The Russian finance minister has announced that the country's first foreign currency deposit auctions will take place in early November.

The auctions are designed to ease pressure on the country's ruble, which – after reaching record lows last week – has steadied this morning (22 October).

The ruble opened up 0.4% on the RTS index – which is dollar-denominated – and 0.3% on the ruble-denominated Micex.

This is despite the failure of Russia and Ukraine to reach a gas deal and just a day after Russia's credit rating was cut to Baa2 – just one notch above the lowest investment grade by Moody's. The downgrade follows a similar move by the Standard and Poor's ratings agency, which cut Russia's credit rating to BBB- in April.

The foreign currency auctions will see $50bn (£31bn, €39bn) pumped into Russia's banking sector over the 12 months from November. It had initially been thought that the auction would begin on 29 October, with forex repos – a form of short-term borrowing for dealers in government securities – being sold on one-week and one-month maturities to banks.

Anton Siluanov has now clarified that the first auction will take place at the beginning of November. Explaining the purpose of the auction to reporters in Moscow last week, Siluanov said: "Such foreign currency auctions will be held in the nearest future as enough foreign currency funds have accumulated on the Treasury's accounts. We will provide liquidity to banks, holding deposit auctions not only in rubles."

The recent fall in oil price has underlined the perils of Russia's over-reliance on its energy sector
- Liza Ermolenko, Capital Economics

Analysts have previously warned that the measures will not be enough, since the auctions will be capped at $3.5bn per week, despite the private sector facing external debt servicing costs of more than $170bn between November this year and Q1 2016.

The devaluing of the ruble – which, despite steadying, has still lost almost 20% of its value against the dollar this year – has been accentuated by the ban on Russian companies which are majority government-owned from raising finance on the European capital markets.

Many of these companies' western debt is due to mature over the next 12 months. The government financing the country's banks is an effort to extend credit to the corporate sector.

The plummeting price of oil has hammered the issue home, with analysts warning that the low level of investment in other sectors has exposed Russia's dependence on oil. Russia's investment rate equated to just 20% of GDP last year.

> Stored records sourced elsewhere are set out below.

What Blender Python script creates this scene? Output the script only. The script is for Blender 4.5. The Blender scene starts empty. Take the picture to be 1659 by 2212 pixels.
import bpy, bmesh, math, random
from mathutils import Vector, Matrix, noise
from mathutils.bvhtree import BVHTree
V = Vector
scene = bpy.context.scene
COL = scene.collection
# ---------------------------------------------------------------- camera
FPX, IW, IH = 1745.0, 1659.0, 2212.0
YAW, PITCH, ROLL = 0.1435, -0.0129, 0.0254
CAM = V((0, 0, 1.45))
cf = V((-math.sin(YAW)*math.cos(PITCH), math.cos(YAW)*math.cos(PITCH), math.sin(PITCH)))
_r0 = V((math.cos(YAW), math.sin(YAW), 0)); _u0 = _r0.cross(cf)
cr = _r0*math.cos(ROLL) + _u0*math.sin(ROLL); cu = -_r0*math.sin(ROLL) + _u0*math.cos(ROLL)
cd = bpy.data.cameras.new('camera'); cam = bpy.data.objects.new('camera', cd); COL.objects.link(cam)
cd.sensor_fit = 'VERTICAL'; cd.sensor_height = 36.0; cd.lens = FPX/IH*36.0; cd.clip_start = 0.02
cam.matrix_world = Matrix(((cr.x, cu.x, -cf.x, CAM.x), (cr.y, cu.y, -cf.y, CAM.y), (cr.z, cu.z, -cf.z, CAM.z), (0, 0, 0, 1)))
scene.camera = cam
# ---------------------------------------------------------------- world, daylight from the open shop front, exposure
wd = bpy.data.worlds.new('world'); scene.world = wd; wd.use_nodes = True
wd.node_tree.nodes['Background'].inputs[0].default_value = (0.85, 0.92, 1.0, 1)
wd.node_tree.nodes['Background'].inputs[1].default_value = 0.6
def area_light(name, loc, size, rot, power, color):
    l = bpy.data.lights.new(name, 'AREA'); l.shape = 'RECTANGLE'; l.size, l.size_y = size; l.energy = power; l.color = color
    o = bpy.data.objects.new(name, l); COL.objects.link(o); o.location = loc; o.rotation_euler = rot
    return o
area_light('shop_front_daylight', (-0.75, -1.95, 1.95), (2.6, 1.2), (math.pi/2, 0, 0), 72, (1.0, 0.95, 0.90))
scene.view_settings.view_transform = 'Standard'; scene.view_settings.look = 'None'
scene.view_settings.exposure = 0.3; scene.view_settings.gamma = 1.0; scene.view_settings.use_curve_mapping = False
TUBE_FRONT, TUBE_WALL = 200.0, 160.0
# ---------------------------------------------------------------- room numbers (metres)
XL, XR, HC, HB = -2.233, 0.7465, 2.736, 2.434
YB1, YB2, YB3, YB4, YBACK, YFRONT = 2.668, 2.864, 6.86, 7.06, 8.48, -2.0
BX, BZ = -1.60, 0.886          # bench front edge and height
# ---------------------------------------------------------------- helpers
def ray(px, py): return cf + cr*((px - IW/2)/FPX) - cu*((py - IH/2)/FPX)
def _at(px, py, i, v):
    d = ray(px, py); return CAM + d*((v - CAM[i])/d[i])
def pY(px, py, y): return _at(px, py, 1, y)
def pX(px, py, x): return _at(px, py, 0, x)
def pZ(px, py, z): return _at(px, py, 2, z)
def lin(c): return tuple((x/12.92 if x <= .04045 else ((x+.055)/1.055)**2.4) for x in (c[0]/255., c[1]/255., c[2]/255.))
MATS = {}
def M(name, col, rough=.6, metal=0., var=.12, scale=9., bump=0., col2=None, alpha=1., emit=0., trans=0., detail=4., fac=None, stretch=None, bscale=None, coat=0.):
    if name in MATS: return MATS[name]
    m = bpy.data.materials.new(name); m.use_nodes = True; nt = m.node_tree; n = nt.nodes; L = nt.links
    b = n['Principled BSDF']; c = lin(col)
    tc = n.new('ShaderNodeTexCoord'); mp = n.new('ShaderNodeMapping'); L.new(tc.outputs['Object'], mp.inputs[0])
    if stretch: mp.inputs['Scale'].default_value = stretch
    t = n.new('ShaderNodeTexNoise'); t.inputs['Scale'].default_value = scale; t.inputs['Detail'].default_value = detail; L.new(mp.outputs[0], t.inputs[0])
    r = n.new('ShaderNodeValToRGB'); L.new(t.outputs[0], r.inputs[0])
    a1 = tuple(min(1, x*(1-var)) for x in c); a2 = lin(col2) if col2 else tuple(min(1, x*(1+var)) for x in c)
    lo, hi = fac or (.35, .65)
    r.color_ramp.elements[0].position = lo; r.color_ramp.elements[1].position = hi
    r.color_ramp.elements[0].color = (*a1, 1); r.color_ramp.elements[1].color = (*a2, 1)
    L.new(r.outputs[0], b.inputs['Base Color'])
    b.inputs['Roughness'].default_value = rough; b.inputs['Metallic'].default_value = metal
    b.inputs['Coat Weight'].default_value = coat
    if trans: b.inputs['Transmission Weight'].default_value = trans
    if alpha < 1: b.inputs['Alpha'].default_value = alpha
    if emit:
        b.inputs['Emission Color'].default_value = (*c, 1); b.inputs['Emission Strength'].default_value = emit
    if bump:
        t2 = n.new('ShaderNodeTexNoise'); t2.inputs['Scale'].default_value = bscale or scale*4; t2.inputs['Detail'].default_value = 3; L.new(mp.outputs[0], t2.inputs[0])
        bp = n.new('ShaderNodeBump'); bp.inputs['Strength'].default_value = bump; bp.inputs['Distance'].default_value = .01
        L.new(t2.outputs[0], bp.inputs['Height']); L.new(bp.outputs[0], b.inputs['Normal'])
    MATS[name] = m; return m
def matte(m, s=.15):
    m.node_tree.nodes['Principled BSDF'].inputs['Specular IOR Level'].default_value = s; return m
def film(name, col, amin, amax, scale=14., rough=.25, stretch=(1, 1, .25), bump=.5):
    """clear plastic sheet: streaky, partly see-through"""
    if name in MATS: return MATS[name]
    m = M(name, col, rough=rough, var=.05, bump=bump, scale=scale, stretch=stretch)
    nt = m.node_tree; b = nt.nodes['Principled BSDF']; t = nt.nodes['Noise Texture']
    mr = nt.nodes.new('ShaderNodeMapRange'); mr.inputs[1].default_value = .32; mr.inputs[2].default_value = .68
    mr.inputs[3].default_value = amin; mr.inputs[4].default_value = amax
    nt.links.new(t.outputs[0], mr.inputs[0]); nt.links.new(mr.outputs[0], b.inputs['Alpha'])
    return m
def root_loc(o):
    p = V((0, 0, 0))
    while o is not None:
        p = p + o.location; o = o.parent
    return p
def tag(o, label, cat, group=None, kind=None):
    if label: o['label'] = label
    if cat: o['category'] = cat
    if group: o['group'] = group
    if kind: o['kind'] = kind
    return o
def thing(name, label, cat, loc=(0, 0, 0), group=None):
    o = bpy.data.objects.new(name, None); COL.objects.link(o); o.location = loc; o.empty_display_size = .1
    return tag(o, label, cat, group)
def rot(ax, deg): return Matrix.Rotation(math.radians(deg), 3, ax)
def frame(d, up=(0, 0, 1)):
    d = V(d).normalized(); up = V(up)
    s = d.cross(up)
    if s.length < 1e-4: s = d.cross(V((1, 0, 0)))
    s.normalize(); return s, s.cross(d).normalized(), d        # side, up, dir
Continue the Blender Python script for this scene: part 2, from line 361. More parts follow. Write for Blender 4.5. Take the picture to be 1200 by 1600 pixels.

"The recent fall in oil price has underlined the perils of Russia's over-reliance on its energy sector and the corresponding need to develop non-energy sources of growth. Part of the route back to economic vigour is an increase in Russia's overall investment rate. But just as important is the need to rebalance investment away from the natural resource sector, which currently dominates, and towards manufacturing," wrote Liza Ermolenko, emerging markets economist at Capital Economics, in a note this morning.